- **Given exercise**
In this exercise, reproduce all the entries that follow exactly.

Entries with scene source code
--------

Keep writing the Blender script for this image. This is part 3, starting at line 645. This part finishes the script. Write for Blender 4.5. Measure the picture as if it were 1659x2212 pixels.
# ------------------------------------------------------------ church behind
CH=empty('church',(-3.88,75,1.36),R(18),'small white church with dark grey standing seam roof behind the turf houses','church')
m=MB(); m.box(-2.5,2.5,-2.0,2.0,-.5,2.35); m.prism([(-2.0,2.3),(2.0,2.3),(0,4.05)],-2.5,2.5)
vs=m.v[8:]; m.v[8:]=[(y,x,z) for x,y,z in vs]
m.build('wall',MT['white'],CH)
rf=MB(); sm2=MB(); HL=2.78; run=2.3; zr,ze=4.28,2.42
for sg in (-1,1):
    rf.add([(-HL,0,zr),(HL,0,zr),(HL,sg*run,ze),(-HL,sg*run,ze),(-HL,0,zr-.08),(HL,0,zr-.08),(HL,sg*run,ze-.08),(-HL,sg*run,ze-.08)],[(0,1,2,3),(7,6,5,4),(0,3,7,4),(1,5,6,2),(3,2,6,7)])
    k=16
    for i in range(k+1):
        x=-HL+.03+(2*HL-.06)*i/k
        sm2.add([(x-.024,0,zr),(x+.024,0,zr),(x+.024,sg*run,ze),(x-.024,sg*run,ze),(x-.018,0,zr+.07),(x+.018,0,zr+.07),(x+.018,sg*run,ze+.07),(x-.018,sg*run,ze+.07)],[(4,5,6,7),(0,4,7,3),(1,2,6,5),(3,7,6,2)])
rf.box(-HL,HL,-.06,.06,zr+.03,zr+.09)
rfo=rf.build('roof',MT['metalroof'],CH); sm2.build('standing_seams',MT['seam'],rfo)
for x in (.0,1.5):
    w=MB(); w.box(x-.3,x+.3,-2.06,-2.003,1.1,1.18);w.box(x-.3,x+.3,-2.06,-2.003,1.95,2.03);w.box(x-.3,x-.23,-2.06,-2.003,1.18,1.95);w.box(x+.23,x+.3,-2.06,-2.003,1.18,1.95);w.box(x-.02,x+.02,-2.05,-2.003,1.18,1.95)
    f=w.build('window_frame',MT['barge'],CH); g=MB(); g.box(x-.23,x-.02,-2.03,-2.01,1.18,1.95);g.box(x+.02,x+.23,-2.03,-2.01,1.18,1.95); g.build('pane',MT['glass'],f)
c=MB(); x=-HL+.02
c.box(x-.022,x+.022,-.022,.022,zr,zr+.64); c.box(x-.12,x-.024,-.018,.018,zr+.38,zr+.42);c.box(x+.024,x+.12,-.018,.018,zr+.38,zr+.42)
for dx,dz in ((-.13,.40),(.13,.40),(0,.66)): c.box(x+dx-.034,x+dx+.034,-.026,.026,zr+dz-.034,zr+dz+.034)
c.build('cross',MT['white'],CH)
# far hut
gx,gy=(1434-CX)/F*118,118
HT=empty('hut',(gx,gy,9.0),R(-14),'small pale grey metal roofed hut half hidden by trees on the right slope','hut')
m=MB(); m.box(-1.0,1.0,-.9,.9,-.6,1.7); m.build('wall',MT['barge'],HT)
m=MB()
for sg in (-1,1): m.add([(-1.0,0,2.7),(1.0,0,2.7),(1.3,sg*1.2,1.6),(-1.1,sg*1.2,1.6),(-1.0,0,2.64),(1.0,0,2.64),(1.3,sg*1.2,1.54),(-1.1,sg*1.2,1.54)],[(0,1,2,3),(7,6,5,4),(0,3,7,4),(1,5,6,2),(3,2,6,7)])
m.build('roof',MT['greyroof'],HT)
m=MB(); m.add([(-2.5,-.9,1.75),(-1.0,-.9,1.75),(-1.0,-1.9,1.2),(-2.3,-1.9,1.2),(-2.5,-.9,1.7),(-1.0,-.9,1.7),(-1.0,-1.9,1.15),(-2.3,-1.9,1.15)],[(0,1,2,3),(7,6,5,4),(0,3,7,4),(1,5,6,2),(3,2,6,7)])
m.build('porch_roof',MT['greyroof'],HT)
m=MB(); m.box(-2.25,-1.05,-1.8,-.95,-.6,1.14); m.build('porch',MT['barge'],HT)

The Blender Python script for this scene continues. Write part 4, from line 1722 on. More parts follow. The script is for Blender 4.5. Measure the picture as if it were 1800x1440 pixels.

--------

- **Task result**
Keep writing the Blender script for this image. This is part 3, starting at line 645. This part finishes the script. Write for Blender 4.5. Measure the picture as if it were 1659x2212 pixels.
# ------------------------------------------------------------ church behind
CH=empty('church',(-3.88,75,1.36),R(18),'small white church with dark grey standing seam roof behind the turf houses','church')
m=MB(); m.box(-2.5,2.5,-2.0,2.0,-.5,2.35); m.prism([(-2.0,2.3),(2.0,2.3),(0,4.05)],-2.5,2.5)
vs=m.v[8:]; m.v[8:]=[(y,x,z) for x,y,z in vs]
m.build('wall',MT['white'],CH)
rf=MB(); sm2=MB(); HL=2.78; run=2.3; zr,ze=4.28,2.42
for sg in (-1,1):
    rf.add([(-HL,0,zr),(HL,0,zr),(HL,sg*run,ze),(-HL,sg*run,ze),(-HL,0,zr-.08),(HL,0,zr-.08),(HL,sg*run,ze-.08),(-HL,sg*run,ze-.08)],[(0,1,2,3),(7,6,5,4),(0,3,7,4),(1,5,6,2),(3,2,6,7)])
    k=16
    for i in range(k+1):
        x=-HL+.03+(2*HL-.06)*i/k
        sm2.add([(x-.024,0,zr),(x+.024,0,zr),(x+.024,sg*run,ze),(x-.024,sg*run,ze),(x-.018,0,zr+.07),(x+.018,0,zr+.07),(x+.018,sg*run,ze+.07),(x-.018,sg*run,ze+.07)],[(4,5,6,7),(0,4,7,3),(1,2,6,5),(3,7,6,2)])
rf.box(-HL,HL,-.06,.06,zr+.03,zr+.09)
rfo=rf.build('roof',MT['metalroof'],CH); sm2.build('standing_seams',MT['seam'],rfo)
for x in (.0,1.5):
    w=MB(); w.box(x-.3,x+.3,-2.06,-2.003,1.1,1.18);w.box(x-.3,x+.3,-2.06,-2.003,1.95,2.03);w.box(x-.3,x-.23,-2.06,-2.003,1.18,1.95);w.box(x+.23,x+.3,-2.06,-2.003,1.18,1.95);w.box(x-.02,x+.02,-2.05,-2.003,1.18,1.95)
    f=w.build('window_frame',MT['barge'],CH); g=MB(); g.box(x-.23,x-.02,-2.03,-2.01,1.18,1.95);g.box(x+.02,x+.23,-2.03,-2.01,1.18,1.95); g.build('pane',MT['glass'],f)
c=MB(); x=-HL+.02
c.box(x-.022,x+.022,-.022,.022,zr,zr+.64); c.box(x-.12,x-.024,-.018,.018,zr+.38,zr+.42);c.box(x+.024,x+.12,-.018,.018,zr+.38,zr+.42)
for dx,dz in ((-.13,.40),(.13,.40),(0,.66)): c.box(x+dx-.034,x+dx+.034,-.026,.026,zr+dz-.034,zr+dz+.034)
c.build('cross',MT['white'],CH)
# far hut
gx,gy=(1434-CX)/F*118,118
HT=empty('hut',(gx,gy,9.0),R(-14),'small pale grey metal roofed hut half hidden by trees on the right slope','hut')
m=MB(); m.box(-1.0,1.0,-.9,.9,-.6,1.7); m.build('wall',MT['barge'],HT)
m=MB()
for sg in (-1,1): m.add([(-1.0,0,2.7),(1.0,0,2.7),(1.3,sg*1.2,1.6),(-1.1,sg*1.2,1.6),(-1.0,0,2.64),(1.0,0,2.64),(1.3,sg*1.2,1.54),(-1.1,sg*1.2,1.54)],[(0,1,2,3),(7,6,5,4),(0,3,7,4),(1,5,6,2),(3,2,6,7)])
m.build('roof',MT['greyroof'],HT)
m=MB(); m.add([(-2.5,-.9,1.75),(-1.0,-.9,1.75),(-1.0,-1.9,1.2),(-2.3,-1.9,1.2),(-2.5,-.9,1.7),(-1.0,-.9,1.7),(-1.0,-1.9,1.15),(-2.3,-1.9,1.15)],[(0,1,2,3),(7,6,5,4),(0,3,7,4),(1,5,6,2),(3,2,6,7)])
m.build('porch_roof',MT['greyroof'],HT)
m=MB(); m.box(-2.25,-1.05,-1.8,-.95,-.6,1.14); m.build('porch',MT['barge'],HT)

The Blender Python script for this scene continues. Write part 4, from line 1722 on. More parts follow. The script is for Blender 4.5. Measure the picture as if it were 1800x1440 pixels.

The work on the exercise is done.